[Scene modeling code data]

________________

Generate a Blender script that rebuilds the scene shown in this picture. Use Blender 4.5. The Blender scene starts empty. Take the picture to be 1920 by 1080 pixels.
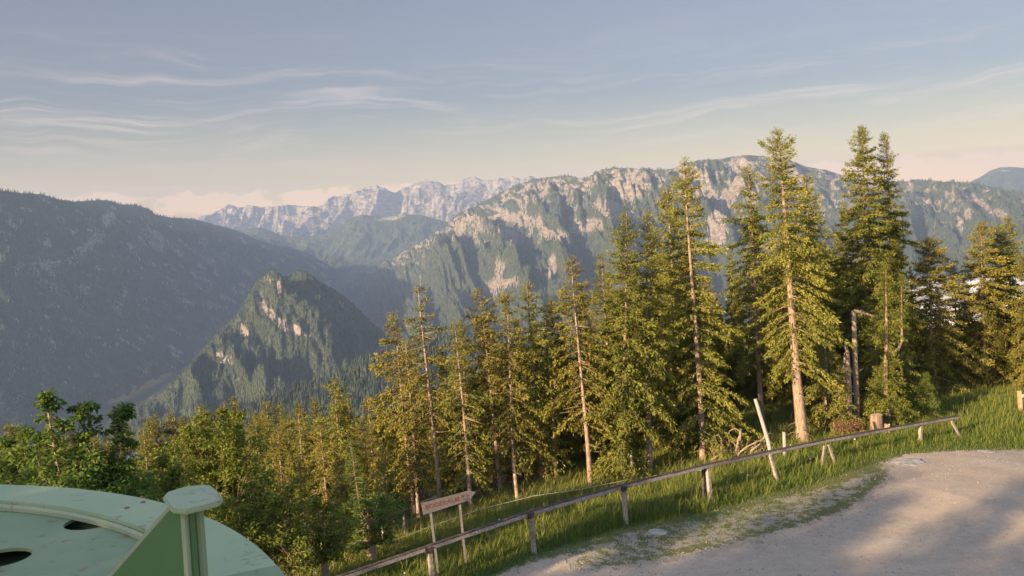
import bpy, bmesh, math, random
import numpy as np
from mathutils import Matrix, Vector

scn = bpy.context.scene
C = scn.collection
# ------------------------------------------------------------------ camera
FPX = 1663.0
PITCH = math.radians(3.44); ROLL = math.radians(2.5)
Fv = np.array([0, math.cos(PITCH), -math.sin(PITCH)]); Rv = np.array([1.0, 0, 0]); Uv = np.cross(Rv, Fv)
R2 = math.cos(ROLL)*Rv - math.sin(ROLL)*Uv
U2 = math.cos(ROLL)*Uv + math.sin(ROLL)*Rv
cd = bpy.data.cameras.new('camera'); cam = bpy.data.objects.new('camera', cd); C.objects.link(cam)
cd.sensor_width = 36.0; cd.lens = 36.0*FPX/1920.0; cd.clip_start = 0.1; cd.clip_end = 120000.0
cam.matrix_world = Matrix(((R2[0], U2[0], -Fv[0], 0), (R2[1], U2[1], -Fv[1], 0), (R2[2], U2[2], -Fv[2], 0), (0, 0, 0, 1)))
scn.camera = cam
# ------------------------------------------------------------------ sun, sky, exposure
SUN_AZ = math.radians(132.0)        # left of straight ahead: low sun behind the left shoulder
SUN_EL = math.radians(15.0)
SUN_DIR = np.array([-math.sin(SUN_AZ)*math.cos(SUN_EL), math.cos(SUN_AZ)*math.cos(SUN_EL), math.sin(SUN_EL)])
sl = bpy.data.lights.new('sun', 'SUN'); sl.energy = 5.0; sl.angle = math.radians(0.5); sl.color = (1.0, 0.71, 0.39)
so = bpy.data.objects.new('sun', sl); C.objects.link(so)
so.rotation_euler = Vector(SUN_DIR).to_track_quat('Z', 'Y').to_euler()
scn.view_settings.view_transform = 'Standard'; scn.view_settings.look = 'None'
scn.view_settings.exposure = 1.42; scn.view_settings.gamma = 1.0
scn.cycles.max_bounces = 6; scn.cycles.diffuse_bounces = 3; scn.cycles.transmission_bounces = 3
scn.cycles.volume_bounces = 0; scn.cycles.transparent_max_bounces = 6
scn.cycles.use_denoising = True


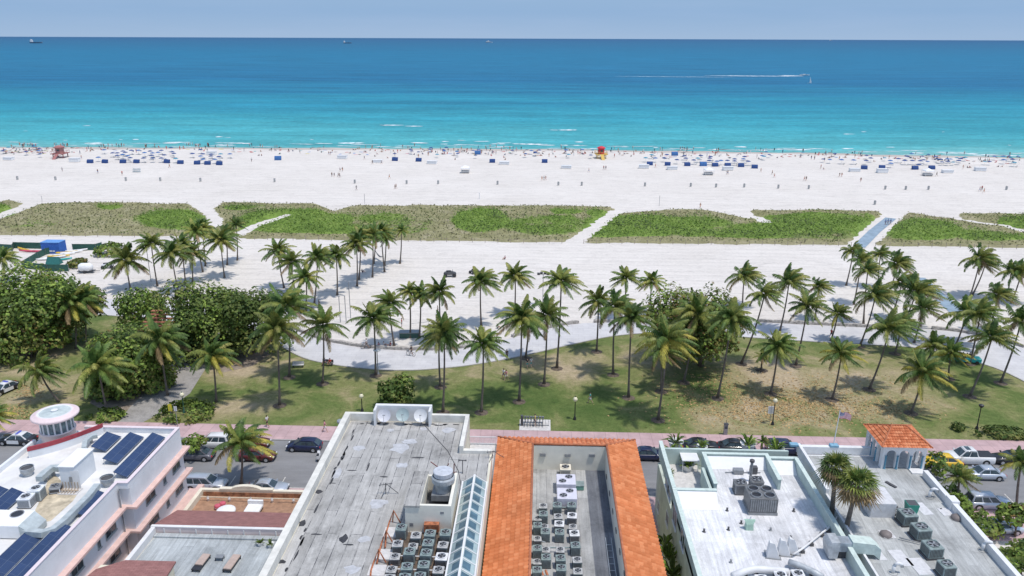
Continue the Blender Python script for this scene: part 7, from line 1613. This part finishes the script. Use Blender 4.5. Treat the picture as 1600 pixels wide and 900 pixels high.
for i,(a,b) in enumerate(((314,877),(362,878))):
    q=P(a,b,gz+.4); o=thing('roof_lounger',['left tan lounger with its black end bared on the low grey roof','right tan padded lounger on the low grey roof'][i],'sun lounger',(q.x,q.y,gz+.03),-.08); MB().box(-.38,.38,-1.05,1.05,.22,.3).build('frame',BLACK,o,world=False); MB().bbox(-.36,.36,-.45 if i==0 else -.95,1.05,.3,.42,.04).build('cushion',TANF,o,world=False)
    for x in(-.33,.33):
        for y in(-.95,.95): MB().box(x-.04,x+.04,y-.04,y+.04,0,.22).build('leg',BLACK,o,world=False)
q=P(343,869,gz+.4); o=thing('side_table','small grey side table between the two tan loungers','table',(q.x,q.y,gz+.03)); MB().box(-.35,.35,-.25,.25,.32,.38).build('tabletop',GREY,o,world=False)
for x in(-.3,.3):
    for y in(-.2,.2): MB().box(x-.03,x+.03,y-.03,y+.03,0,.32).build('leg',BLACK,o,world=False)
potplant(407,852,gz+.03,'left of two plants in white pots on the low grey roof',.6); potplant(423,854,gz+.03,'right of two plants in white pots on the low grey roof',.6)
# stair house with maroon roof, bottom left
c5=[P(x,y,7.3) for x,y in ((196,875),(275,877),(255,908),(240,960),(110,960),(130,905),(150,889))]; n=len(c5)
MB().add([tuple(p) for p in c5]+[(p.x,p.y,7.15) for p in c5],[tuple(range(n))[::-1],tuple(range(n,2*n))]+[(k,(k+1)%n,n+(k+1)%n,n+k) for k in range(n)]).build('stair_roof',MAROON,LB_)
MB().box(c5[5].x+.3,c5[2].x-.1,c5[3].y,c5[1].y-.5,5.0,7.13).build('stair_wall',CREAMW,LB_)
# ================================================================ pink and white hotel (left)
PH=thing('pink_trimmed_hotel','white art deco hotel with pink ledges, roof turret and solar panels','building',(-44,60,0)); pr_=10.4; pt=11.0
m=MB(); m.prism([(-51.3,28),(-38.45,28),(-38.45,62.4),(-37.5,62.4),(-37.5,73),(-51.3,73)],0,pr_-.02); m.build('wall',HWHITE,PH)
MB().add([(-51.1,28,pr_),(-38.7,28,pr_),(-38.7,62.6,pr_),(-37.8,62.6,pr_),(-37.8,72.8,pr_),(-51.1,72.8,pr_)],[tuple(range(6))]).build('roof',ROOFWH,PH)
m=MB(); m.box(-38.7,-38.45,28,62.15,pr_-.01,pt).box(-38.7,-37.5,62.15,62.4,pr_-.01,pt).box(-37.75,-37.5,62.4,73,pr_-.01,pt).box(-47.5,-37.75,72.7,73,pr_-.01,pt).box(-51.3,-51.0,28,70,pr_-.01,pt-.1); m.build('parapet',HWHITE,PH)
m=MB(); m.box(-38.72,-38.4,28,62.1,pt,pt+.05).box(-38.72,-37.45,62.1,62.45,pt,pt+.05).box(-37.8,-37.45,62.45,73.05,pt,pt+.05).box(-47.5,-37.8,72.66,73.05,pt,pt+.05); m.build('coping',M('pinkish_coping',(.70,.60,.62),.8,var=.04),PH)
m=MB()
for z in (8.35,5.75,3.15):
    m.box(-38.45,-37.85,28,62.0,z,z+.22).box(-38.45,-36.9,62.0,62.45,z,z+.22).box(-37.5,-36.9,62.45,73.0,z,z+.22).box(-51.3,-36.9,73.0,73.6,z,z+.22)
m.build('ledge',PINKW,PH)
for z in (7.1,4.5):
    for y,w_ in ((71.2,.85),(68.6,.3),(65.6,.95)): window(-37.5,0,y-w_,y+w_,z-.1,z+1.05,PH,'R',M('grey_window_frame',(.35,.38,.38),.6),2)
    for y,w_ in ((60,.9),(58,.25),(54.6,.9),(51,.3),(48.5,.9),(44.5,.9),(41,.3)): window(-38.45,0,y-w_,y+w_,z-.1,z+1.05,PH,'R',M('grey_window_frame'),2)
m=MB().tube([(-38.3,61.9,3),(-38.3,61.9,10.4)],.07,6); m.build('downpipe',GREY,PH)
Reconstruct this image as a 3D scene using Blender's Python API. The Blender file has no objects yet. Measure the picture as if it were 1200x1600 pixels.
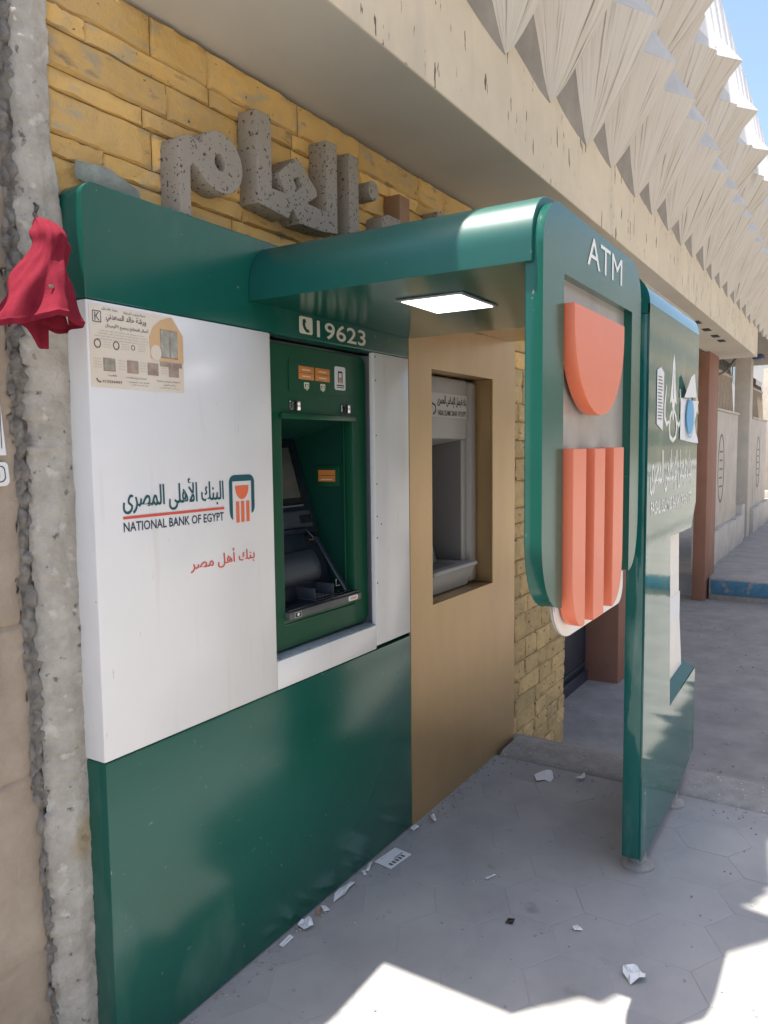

________________

Write out each line of the listing above, exactly, from its first line to the line holding "from mathutils import Matrix, Vector", inclusive. Skip the pictures.

Generate a Blender script that rebuilds the scene shown in this picture. Use Blender 4.5. The Blender scene starts empty. Take the picture to be 1920 by 1080 pixels.
import bpy, bmesh, math, random
import numpy as np
from mathutils import Matrix, Vector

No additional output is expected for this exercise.